Your task
Locate all lines with the word "objects". Copy them.

Supplied data
* Begin *
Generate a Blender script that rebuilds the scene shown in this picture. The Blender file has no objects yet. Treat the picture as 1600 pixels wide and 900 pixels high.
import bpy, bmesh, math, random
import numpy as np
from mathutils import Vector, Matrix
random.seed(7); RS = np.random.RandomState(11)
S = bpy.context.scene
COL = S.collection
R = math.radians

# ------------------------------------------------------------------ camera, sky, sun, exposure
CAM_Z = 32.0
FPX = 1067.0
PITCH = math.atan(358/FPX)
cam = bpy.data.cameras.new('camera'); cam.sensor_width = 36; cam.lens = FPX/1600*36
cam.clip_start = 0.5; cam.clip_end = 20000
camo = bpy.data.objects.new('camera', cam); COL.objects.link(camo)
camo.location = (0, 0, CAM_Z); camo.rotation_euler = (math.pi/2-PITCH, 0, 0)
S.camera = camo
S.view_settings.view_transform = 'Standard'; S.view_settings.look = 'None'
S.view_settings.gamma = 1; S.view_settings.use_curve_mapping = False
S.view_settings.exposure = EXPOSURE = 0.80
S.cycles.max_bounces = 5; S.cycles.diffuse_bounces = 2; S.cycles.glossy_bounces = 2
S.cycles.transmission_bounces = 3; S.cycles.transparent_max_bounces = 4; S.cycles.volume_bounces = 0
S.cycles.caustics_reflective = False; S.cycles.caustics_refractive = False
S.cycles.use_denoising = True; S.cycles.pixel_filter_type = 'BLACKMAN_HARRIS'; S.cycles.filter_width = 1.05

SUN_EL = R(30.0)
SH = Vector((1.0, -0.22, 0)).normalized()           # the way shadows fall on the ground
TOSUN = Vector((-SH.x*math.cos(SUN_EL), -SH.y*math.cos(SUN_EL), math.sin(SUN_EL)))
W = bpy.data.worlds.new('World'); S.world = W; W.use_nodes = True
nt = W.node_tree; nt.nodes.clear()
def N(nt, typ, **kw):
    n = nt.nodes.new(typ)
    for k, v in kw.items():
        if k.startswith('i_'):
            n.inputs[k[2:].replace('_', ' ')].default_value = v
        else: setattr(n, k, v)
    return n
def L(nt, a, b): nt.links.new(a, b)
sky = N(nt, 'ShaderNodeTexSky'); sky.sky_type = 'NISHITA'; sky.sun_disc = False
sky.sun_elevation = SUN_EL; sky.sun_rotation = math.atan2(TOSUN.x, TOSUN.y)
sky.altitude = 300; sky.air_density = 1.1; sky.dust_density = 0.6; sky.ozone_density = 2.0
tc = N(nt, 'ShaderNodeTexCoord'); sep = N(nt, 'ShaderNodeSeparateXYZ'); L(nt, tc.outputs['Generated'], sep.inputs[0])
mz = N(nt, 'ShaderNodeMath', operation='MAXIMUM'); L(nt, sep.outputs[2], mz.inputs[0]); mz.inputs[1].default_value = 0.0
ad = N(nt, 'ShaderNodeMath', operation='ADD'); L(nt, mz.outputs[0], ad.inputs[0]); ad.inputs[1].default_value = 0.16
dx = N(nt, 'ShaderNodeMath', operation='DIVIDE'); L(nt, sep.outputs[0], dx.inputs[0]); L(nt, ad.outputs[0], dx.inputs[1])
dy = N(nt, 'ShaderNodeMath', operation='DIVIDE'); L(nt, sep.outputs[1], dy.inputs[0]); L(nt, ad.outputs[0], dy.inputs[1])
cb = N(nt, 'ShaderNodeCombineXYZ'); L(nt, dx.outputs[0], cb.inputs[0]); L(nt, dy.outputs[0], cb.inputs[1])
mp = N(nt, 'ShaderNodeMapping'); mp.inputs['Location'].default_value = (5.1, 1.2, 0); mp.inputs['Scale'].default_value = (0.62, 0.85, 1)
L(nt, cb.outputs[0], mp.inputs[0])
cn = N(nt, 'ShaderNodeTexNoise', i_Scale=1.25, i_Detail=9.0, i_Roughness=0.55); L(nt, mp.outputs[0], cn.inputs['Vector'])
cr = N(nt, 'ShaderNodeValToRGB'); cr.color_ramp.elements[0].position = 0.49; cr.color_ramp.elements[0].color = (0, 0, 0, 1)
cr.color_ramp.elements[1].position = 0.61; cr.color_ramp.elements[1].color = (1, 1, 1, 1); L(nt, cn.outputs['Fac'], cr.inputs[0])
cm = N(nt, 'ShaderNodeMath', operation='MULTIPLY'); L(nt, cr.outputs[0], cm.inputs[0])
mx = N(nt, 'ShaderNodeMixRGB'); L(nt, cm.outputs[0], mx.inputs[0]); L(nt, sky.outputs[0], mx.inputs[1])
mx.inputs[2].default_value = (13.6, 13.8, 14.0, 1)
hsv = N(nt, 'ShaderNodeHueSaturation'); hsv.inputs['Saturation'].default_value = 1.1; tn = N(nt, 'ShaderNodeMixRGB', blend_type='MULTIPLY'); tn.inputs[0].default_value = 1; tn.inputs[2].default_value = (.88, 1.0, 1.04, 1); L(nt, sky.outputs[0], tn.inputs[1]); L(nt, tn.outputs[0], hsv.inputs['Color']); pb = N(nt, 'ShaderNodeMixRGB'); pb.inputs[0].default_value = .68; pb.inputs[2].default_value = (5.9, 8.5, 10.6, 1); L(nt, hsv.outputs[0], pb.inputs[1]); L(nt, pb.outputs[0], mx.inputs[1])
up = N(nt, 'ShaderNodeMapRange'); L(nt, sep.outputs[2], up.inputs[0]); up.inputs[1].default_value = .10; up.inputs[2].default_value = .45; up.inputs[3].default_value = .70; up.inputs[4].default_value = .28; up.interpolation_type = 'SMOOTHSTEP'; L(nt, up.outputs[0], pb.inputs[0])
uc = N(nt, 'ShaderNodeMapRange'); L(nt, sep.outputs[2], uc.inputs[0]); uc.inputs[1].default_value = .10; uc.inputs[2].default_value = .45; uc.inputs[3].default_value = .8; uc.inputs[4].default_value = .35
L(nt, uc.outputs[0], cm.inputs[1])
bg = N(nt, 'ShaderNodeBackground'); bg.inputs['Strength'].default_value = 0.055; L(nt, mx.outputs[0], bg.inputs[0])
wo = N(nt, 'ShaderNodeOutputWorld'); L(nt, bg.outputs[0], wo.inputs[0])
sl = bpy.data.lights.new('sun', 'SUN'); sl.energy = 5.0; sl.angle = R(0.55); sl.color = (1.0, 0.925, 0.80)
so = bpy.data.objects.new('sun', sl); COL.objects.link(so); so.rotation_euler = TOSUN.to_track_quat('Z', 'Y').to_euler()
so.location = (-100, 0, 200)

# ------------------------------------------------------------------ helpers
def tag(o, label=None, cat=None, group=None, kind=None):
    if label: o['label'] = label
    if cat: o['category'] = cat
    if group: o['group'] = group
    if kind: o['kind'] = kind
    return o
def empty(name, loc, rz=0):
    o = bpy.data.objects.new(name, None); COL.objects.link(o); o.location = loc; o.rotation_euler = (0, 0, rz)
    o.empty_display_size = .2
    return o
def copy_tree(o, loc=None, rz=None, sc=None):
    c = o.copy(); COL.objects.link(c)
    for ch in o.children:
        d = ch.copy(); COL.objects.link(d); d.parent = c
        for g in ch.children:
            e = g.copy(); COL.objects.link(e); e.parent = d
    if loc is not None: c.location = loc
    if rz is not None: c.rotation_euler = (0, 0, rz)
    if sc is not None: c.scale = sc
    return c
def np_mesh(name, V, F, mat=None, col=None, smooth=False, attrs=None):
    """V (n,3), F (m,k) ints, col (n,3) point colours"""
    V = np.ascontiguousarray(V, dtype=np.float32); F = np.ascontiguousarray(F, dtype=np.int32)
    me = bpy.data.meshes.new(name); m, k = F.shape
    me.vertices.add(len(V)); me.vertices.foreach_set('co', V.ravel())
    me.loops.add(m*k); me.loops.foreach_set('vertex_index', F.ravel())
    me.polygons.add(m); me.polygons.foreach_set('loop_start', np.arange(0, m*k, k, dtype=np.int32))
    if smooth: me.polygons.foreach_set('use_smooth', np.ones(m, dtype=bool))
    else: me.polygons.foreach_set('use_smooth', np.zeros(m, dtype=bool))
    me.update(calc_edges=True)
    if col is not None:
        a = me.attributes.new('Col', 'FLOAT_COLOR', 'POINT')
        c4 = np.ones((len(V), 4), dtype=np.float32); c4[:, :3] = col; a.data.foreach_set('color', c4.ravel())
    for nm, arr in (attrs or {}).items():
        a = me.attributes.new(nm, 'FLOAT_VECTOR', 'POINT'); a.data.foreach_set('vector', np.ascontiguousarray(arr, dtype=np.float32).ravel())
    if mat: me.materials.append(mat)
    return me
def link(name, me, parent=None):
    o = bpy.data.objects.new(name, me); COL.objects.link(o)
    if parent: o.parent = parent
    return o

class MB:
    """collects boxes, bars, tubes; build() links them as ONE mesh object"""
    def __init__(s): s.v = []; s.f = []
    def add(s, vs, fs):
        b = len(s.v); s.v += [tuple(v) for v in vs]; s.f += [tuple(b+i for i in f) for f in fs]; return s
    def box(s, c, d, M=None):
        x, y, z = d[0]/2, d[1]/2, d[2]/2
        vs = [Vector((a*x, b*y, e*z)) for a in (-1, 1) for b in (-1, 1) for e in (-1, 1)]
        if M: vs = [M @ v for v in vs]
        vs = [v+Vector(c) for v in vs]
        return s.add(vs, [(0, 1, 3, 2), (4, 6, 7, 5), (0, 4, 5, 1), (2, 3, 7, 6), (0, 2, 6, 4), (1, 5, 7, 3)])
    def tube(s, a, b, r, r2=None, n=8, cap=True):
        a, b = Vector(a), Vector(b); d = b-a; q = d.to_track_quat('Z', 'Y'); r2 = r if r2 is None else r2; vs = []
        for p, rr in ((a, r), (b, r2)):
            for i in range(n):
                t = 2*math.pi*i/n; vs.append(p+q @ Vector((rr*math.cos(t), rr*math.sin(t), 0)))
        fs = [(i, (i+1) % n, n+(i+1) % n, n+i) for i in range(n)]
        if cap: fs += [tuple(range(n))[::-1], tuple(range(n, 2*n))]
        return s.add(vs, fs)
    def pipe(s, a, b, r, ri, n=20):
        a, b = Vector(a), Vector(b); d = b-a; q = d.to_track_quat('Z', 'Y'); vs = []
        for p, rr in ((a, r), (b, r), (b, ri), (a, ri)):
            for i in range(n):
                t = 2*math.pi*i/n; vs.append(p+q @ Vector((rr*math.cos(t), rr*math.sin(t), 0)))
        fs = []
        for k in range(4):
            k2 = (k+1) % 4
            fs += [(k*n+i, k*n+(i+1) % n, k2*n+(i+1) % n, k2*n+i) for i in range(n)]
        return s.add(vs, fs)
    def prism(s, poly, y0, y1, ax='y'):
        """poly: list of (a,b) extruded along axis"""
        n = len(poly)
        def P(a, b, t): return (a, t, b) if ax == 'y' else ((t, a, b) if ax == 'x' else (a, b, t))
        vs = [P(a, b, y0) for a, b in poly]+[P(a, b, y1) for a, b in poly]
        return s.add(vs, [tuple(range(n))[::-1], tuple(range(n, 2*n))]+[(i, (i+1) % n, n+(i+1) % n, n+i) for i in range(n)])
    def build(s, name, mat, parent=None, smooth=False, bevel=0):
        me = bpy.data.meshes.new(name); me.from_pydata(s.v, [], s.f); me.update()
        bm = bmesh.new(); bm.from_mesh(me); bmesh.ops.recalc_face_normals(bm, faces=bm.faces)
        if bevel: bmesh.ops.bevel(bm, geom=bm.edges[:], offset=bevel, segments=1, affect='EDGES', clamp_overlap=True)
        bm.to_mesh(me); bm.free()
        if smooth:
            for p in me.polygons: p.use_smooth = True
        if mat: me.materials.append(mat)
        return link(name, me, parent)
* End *
Written response
Generate a Blender script that rebuilds the scene shown in this picture. The Blender file has no objects yet. Treat the picture as 1600 pixels wide and 900 pixels high.
camo = bpy.data.objects.new('camera', cam); COL.objects.link(camo)
so = bpy.data.objects.new('sun', sl); COL.objects.link(so); so.rotation_euler = TOSUN.to_track_quat('Z', 'Y').to_euler()
    o = bpy.data.objects.new(name, None); COL.objects.link(o); o.location = loc; o.rotation_euler = (0, 0, rz)
    c = o.copy(); COL.objects.link(c)
        d = ch.copy(); COL.objects.link(d); d.parent = c
            e = g.copy(); COL.objects.link(e); e.parent = d
    o = bpy.data.objects.new(name, me); COL.objects.link(o)